▶ **What the exercise asks**
Starting at the line that contains "Keep writing the", copy every line down to the line that contains "def gpoly(pts): return", inclusive, exactly as it stands. Omit all other lines.

START Data extract

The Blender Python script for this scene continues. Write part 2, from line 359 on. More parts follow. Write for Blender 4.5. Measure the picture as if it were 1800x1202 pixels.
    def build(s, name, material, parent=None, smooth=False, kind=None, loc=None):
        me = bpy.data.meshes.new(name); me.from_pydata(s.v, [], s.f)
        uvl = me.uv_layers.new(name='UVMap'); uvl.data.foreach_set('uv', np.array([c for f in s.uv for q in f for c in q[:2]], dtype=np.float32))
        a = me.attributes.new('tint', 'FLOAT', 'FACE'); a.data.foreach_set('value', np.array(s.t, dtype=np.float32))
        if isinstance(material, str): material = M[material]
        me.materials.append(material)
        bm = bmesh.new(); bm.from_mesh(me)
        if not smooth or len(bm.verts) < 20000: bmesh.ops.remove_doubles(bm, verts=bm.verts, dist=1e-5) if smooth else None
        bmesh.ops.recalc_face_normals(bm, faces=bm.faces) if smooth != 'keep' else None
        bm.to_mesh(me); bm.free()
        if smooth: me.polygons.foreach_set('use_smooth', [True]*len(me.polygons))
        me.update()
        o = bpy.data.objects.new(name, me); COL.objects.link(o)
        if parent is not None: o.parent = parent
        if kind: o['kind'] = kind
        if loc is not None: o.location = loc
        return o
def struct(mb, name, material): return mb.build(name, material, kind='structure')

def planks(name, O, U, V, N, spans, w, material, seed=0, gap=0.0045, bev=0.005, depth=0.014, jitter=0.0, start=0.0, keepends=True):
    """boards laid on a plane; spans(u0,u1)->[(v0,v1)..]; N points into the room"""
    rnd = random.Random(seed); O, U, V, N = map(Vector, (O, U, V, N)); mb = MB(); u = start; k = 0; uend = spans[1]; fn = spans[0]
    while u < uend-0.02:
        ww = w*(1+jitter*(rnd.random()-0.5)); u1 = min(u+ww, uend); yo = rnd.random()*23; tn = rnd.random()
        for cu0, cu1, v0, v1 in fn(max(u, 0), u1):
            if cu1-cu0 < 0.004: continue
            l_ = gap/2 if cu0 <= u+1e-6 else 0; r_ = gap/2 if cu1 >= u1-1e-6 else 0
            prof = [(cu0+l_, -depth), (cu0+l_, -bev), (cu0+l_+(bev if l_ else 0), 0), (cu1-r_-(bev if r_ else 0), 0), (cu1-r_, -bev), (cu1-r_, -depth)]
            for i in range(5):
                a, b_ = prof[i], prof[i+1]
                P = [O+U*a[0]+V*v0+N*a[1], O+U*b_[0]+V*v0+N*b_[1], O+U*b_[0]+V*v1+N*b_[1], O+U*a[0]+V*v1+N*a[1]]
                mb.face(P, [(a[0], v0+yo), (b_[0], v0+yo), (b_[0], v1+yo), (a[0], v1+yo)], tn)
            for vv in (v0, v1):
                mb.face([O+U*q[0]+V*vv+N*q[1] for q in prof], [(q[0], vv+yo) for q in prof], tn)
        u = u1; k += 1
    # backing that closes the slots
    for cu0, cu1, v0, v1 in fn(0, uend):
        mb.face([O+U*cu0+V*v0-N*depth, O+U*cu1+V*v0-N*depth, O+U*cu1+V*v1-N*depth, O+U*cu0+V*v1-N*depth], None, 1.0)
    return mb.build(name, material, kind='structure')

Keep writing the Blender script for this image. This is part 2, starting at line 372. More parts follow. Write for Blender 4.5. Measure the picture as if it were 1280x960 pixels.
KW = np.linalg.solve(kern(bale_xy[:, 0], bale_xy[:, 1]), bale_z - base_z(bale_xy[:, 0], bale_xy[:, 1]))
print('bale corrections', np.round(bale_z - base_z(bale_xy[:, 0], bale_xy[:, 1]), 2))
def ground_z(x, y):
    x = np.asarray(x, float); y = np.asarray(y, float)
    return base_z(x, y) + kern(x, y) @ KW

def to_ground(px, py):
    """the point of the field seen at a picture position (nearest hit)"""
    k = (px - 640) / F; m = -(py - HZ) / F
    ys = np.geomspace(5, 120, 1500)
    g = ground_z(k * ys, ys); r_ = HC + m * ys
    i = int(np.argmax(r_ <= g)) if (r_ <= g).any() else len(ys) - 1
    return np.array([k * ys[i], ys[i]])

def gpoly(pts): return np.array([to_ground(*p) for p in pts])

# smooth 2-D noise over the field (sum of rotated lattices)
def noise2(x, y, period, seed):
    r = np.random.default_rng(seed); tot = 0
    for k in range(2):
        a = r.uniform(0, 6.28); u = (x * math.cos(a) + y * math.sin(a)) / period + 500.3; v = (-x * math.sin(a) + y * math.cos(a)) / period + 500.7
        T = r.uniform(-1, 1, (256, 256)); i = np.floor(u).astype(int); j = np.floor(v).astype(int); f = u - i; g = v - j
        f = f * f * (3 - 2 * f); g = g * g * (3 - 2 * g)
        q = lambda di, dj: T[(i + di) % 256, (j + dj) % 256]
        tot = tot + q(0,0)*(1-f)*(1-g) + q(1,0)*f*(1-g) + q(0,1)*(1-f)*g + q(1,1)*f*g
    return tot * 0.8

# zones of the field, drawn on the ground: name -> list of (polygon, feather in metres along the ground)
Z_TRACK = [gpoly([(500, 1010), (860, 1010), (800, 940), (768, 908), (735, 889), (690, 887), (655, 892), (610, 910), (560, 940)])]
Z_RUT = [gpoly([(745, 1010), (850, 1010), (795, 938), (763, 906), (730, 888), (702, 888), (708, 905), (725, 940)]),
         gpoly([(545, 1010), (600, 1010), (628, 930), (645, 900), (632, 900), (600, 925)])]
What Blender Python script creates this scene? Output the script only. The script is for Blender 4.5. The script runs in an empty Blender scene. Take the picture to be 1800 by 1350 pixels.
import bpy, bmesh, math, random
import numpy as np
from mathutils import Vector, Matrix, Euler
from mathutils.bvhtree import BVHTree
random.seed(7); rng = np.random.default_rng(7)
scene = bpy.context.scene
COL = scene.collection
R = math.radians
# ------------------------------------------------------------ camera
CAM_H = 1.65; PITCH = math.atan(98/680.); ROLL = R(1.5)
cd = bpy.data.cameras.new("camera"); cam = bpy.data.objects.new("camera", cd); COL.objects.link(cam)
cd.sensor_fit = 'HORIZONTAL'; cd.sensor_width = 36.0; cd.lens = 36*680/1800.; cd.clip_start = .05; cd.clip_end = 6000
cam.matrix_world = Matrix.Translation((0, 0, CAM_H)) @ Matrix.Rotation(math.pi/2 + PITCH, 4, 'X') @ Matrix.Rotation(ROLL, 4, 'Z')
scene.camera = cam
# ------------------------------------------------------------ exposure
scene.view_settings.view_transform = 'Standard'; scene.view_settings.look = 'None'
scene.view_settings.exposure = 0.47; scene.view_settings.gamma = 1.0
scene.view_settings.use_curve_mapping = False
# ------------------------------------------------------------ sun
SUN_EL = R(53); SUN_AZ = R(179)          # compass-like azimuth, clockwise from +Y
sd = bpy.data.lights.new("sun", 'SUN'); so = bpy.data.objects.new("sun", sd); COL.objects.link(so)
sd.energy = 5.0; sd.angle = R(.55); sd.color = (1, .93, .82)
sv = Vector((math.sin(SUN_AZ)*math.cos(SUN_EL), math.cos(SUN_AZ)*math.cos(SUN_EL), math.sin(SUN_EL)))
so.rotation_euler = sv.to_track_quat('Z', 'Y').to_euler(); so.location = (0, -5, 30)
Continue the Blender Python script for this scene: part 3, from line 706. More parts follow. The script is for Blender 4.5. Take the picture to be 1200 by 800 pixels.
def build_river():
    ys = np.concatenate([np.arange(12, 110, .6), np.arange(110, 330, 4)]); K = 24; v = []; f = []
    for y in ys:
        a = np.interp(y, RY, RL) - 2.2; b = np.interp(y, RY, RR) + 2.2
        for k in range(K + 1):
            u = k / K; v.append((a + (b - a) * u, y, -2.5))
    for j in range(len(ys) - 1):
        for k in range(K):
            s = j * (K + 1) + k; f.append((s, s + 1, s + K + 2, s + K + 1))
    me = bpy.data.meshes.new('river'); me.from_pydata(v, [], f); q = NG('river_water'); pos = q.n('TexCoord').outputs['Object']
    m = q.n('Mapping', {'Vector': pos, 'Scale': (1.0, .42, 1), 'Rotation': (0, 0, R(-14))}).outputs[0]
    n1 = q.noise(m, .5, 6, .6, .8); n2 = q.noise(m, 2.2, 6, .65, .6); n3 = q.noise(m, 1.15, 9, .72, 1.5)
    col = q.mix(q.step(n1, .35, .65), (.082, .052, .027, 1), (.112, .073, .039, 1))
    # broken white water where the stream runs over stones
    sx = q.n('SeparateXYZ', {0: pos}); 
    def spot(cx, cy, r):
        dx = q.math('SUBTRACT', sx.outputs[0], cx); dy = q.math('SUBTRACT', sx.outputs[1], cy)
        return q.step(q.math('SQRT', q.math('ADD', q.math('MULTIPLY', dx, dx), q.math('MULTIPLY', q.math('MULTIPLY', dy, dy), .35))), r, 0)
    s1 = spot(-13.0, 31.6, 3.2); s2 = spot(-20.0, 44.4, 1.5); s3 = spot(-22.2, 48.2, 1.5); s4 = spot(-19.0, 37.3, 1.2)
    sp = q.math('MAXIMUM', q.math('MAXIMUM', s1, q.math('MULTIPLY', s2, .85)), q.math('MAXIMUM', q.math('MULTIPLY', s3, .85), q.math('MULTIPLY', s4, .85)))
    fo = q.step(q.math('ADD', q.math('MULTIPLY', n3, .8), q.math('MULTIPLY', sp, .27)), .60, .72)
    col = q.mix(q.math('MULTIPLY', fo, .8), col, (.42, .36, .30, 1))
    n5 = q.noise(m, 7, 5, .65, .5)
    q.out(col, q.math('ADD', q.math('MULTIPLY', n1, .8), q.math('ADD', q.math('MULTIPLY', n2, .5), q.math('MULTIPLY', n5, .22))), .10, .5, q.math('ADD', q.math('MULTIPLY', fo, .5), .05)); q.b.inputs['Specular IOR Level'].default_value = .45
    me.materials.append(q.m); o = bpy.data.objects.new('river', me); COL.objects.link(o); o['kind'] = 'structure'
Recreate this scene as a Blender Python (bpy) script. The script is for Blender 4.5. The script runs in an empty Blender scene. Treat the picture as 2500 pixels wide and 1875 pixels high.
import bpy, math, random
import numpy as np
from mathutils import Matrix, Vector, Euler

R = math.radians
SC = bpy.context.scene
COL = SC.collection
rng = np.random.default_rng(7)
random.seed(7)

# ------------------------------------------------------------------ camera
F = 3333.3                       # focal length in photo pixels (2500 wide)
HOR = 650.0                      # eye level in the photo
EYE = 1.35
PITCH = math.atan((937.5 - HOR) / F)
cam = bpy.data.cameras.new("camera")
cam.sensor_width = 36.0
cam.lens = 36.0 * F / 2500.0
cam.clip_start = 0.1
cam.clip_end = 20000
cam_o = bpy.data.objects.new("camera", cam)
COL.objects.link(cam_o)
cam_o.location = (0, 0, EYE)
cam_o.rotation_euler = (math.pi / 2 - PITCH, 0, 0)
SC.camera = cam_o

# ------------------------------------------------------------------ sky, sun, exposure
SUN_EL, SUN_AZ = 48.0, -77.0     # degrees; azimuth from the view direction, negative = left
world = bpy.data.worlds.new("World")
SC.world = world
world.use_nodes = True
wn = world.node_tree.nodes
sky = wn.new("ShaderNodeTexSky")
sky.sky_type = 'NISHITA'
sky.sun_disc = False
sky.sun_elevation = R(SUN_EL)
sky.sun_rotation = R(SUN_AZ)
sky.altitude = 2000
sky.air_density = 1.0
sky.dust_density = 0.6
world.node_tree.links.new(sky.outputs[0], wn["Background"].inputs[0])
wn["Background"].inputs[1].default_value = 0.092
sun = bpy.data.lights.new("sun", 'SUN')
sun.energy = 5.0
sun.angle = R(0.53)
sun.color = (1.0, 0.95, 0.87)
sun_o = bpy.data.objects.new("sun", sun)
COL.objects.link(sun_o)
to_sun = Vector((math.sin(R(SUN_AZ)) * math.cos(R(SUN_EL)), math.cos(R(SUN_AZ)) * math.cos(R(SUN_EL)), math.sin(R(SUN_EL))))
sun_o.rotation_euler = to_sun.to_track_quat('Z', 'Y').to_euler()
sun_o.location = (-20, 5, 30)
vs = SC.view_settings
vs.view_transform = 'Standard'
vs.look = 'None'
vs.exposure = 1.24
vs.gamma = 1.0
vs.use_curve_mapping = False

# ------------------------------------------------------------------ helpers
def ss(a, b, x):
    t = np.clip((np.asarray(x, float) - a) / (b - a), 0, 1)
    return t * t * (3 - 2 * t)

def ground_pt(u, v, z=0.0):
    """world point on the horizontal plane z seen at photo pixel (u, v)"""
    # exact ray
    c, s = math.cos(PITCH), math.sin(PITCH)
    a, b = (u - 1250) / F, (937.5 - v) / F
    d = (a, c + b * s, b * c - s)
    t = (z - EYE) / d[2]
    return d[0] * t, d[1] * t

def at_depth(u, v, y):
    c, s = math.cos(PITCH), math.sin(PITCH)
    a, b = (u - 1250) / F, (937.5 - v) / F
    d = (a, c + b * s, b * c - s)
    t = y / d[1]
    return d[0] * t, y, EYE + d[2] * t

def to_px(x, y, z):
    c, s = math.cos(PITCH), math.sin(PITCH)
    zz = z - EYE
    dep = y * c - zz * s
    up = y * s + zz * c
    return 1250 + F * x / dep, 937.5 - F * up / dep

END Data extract

▶ **Task solution**
Keep writing the Blender script for this image. This is part 2, starting at line 372. More parts follow. Write for Blender 4.5. Measure the picture as if it were 1280x960 pixels.
KW = np.linalg.solve(kern(bale_xy[:, 0], bale_xy[:, 1]), bale_z - base_z(bale_xy[:, 0], bale_xy[:, 1]))
print('bale corrections', np.round(bale_z - base_z(bale_xy[:, 0], bale_xy[:, 1]), 2))
def ground_z(x, y):
    x = np.asarray(x, float); y = np.asarray(y, float)
    return base_z(x, y) + kern(x, y) @ KW

def to_ground(px, py):
    """the point of the field seen at a picture position (nearest hit)"""
    k = (px - 640) / F; m = -(py - HZ) / F
    ys = np.geomspace(5, 120, 1500)
    g = ground_z(k * ys, ys); r_ = HC + m * ys
    i = int(np.argmax(r_ <= g)) if (r_ <= g).any() else len(ys) - 1
    return np.array([k * ys[i], ys[i]])

def gpoly(pts): return np.array([to_ground(*p) for p in pts])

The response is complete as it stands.